The three main sessions consist of international perspectives on peace-building and reconciliation.
Speaking ahead of the conference, Bishop McKeown stated: “Since the launch of the Irish Churches’ Peace Project in 2013, this initiative has energised our local church communities and brought to the fore strong examples of best practice in the contribution of churches to the vital work of promoting reconciliation and addressing remaining obstacles to peace in Northern Ireland.”
“This conference provides a valuable to opportunity to reflect on that learning, and to challenge ourselves on the basis of the international experience and insights offered by our distinguished keynote speakers.”

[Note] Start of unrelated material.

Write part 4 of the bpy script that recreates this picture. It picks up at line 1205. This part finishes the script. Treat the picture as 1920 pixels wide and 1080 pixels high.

On Friday, Terry Waite CBE will draw on his experience as a hostage negotiator, humanitarian and author, in his address ‘Reconciliation – a Challenge to, and central calling for, the Churches’.
In the 1980s, he acted as a special envoy to the Archbishop of Canterbury, Dr Robert Runcie, and successfully negotiated the release of missionaries taken hostage in Iran after the Islamic revolution.
He also secured the release of British hostages from Libya and succeeded in releasing American hostages from Lebanon in 1986.
A total of 10 captives were released through Waite’s efforts before Shiite Muslims seized him during a return mission to Beirut on 20 January 1987.
In captivity for 1,763 days (four years of which were in solitary confinement), he was chained to a wall, often left in darkness, beaten and subjected to mock executions.
He was released in 1991 along with American Thomas M. Sutherland after negotiations by the UN.
Other speakers at the conference are Rev Emmanuel Murangira, who will speak about his experience of peace-building work with Church-based organisations in Rwanda in his address ‘Personal and Corporate Journeys in Reconciliation’.
A Rwandan refugee, born in Burundi, Rev Murangira was born in a refugee camp and his family experienced displacement several times throughout the course of his childhood.
He now works with Tearfund on issues of development and reconciliation in Rwanda and Burundi.
Dr Jörg Lüer who will speak on the theme ‘The Role of the Churches in Healing Historic Divisions’ and outline lessons from the experience of the German-Polish reconciliation, initiated with the Pastoral Letter of the Polish Bishops to their German Brothers (1965).
Dr Lüer is Secretary to the Justice and Peace Commission of the German Catholic Bishops’ Conference and Executive Secretary of the Maximilian Kolbe Foundation, an international peace-building NGO established by the Catholic Bishops’ Conferences of Poland and Germany.
The Irish Council of Churches’ Peace Project, launched in 2013, is an initiative of the island’s four largest churches: Catholic, Presbyterian, Church of Ireland, Methodist; and the ICPP.
The ICPP seeks to promote reconciliation in our communities through the Churches working together for the transformation of Northern Ireland and the Border Region.
The Irish Council of Churches vision is to build a peaceful and stable society, with a better and shared future. The project will run until June 2015.